Bryce Harrington wrote:
On Tue, Feb 20, 2007 at 08:35:56PM +0000, Ted Gould wrote:
There are situations where I've found this would be useful. For instance, in doing room designs, I achieve scaling by setting the grid to one unit per inch. From a zoomed out view, it would be nice to be able to draw a 123 inch long wall, but because the grid point corresponding to "123" wouldn't be displayed, I find myself approximating, then zooming in a few levels and tweaking it to get it right. This isn't a huge deal - it only takes a moment to zoom in, fix the line, and go back, but it's definitely a case where snapping to a non-visible grid point would be useful.

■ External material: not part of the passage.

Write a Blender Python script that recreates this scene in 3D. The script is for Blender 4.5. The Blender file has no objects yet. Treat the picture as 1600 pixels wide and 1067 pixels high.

If I'm in a hurry I sometimes just use the arrow keys to nudge things closer to where I want.
This is pretty close to what I was doing.
I selected Document Properties > Grid/Guides > Grid units == mm Then under "Grid Snapping" in Document Properties > Snap, I enabled "Snap bounding boxes to grid", "Snap nodes to grid", and "Always snap". None of these gave me any impression that I was enabling snapping only to a visible grid, I believed it was the grid I'd just specified on the "Grid/Guides" tab.
The Snap tab is fairly crowded, but perhaps an "even hidden gridlines" tickbox (disabled by default) would both provide the option and alert the user that grid snapping mightn't blindly work to the specified grid.
In the end I used a mixture of zooming in/out and, when it was hard to place points relative to each other without seeing the context, I disabled snapping, put points in roughly the right place, before (with snap re-enabled) jiggling the points individually to snap them again. I estimate this was, overall, 3 times slower than with snapping to all grid positions.